Using Shredded Leaves

Make the Most of One of Nature's Free Soil Builders

Shredded leaves being spread under plants

If you have an abundant source of leaves in the fall, shred them. Your garden will benefit in a big way. Here how to use them:

  • Insulate Tender Plants: A 6-inch blanket of leaves protects tender plants from winter wind and cold. Cover cold-hardy vegetables—such as carrots, kale, leeks and beets—and you'll be able to harvest them all winter.
  • Boost Your Compost Pile: Carbon-rich leaves balance high-nitrogen compost ingredients such as fresh grass clippings.
  • Improve Your Soil: Mix shredded leaves right into your garden. Next spring, your soil will be teeming with earthworms and other beneficial organisms.
  • Make "Leaf Mold": Simply rake the leaves into a big pile. If you shred them, they will decompose faster, but you can still make leaf mold without shredding. After one to three years, fungus will have broken the leaves down to a special compost that smells like a walk through the woods. Leaf mold is high in calcium and magnesium and retains three to five times its weight in water—rivaling peat moss.

Think Before You Shred

  • Be careful with some kinds of leaves. Walnut, eucalyptus and camphor laurel leaves contain substances that inhibit plant growth. It's best to compost these leaves before using them in your garden
  • Be sure to chop or shred leaves before using them as mulch. Whole leaves can form a mat that water can't penetrate.
  • If you add shredded leaves right to the soil, add some slow-release nitrogen fertilizers to help the leaves decompose and to ensure that soil microbes don't use all of the available nitrogen.

Reader's Lawnmower Technique

From Garry & Pam in Columbia, Md.:

Regarding the September articles on shredding leaves for mulch, my wife and I have worked up what we believe is a better, more productive, and faster method for shredding leaves than just mowing them where they fall on the lawn and then raking them up.

We live in an urban area here in Maryland and have plenty of trees in our neighborhood that are good fodder for mulch.
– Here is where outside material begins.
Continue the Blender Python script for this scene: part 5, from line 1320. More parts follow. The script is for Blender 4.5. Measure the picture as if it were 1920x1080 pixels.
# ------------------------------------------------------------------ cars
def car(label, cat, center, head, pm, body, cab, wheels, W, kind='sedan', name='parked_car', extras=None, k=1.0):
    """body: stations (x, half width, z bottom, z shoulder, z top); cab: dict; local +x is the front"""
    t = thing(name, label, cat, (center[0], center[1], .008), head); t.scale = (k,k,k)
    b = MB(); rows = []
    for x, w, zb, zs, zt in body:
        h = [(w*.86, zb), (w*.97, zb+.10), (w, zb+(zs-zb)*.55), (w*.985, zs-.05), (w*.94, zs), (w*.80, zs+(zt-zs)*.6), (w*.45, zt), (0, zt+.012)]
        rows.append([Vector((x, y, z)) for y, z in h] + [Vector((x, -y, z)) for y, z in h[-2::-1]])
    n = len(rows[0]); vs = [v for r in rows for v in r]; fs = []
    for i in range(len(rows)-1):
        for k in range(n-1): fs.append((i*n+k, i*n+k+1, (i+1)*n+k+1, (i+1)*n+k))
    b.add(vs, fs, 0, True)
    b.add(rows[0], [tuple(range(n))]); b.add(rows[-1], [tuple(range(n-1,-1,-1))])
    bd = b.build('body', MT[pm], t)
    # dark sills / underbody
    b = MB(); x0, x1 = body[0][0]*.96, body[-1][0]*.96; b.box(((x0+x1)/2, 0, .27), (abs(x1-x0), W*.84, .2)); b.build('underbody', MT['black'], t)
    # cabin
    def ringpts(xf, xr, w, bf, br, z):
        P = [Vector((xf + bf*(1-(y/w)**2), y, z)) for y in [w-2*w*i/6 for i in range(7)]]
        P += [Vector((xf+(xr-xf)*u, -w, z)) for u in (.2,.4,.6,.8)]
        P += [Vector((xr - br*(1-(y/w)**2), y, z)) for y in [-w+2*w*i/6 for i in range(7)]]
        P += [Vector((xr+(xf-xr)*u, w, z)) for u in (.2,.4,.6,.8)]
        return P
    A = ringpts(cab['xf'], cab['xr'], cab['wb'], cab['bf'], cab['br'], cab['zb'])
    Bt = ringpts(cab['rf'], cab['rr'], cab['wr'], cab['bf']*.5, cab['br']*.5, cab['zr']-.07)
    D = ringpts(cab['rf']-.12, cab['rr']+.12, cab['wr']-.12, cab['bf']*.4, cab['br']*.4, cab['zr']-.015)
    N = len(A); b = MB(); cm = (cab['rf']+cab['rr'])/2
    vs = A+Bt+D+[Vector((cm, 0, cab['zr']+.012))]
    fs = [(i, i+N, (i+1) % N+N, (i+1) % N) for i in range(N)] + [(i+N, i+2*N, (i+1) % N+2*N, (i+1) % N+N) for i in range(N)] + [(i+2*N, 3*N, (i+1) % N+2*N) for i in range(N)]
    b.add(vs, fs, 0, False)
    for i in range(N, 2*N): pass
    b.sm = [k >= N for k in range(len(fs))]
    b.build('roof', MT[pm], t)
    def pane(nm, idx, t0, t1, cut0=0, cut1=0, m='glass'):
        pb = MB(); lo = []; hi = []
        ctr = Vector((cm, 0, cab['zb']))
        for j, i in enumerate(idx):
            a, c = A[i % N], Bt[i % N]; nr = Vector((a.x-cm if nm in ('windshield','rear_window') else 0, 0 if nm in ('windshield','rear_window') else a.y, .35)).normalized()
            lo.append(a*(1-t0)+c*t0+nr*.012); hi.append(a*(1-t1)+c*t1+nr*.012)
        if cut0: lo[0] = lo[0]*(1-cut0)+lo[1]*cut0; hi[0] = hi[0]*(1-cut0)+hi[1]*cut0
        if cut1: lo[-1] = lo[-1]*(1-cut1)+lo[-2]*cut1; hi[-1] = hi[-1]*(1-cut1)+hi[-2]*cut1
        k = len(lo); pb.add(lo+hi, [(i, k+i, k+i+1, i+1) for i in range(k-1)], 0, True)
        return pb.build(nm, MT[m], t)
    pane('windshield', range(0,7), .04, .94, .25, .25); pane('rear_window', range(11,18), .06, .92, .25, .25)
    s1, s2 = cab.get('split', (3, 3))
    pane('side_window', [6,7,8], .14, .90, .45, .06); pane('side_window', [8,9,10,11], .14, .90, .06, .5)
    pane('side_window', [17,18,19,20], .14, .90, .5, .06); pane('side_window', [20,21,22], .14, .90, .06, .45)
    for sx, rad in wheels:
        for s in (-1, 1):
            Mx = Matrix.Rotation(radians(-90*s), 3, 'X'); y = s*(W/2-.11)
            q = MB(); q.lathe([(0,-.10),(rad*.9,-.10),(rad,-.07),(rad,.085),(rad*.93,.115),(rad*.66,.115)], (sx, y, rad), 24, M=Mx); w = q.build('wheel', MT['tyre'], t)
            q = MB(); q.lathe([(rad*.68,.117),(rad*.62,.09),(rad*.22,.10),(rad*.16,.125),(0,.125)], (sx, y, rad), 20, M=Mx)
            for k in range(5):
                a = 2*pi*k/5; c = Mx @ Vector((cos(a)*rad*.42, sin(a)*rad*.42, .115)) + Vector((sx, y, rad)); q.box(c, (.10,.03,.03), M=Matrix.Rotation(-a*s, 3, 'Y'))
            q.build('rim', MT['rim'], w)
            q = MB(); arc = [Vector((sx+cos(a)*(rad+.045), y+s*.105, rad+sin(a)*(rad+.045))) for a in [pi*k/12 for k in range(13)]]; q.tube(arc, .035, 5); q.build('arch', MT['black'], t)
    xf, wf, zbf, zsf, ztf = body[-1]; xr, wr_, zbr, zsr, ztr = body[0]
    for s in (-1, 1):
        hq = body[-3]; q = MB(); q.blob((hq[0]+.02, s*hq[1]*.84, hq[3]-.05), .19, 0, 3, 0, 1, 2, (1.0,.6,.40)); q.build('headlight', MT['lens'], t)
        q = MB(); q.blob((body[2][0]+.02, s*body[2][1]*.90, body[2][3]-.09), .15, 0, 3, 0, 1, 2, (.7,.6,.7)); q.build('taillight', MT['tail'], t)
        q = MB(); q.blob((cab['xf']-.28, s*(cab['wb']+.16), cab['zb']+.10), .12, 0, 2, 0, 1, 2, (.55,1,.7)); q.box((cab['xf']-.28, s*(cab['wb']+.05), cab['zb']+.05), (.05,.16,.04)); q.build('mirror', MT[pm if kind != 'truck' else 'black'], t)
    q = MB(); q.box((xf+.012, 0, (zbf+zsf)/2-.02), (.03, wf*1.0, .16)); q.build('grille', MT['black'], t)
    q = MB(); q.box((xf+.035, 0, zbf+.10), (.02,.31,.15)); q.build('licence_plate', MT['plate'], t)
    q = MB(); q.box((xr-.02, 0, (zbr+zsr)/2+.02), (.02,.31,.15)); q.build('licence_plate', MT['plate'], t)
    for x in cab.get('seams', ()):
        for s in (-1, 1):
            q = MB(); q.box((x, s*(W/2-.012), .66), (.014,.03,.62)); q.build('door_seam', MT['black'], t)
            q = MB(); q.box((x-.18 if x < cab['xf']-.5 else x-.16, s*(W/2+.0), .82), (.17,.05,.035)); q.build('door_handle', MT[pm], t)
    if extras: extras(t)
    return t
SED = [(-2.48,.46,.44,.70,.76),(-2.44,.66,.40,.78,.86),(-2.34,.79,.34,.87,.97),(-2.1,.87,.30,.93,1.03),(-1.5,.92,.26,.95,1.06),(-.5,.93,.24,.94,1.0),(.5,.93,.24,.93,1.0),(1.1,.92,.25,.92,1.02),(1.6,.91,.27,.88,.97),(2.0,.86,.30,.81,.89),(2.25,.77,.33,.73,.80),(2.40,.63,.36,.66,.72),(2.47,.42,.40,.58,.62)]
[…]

Several years ago we began to "windrow" our leaves into the street in front of our house including those that we would rake off of our lawn. We would also take our neighbors' bags of leaves and empty them into the windrow (they are somewhat astonished that I would even WANT them!). Firing up an old mulching lawn mower—with the blade at the lowest level—I would go up and down the windrows and literally grind them up, resulting in a very nice mass of small shredded leaf particles. Taking a flat-bladed snow shovel, I would scoop them up and into a large-wheeled garbage can and begin distributing the leaves around our garden.

Admittedly this method will not work for everyone (especially if where you live there is no concrete or asphalt street available), but we have found that shredding leaves this way is fun and economical and the result is wonderful—good exercise and great stuff for the garden!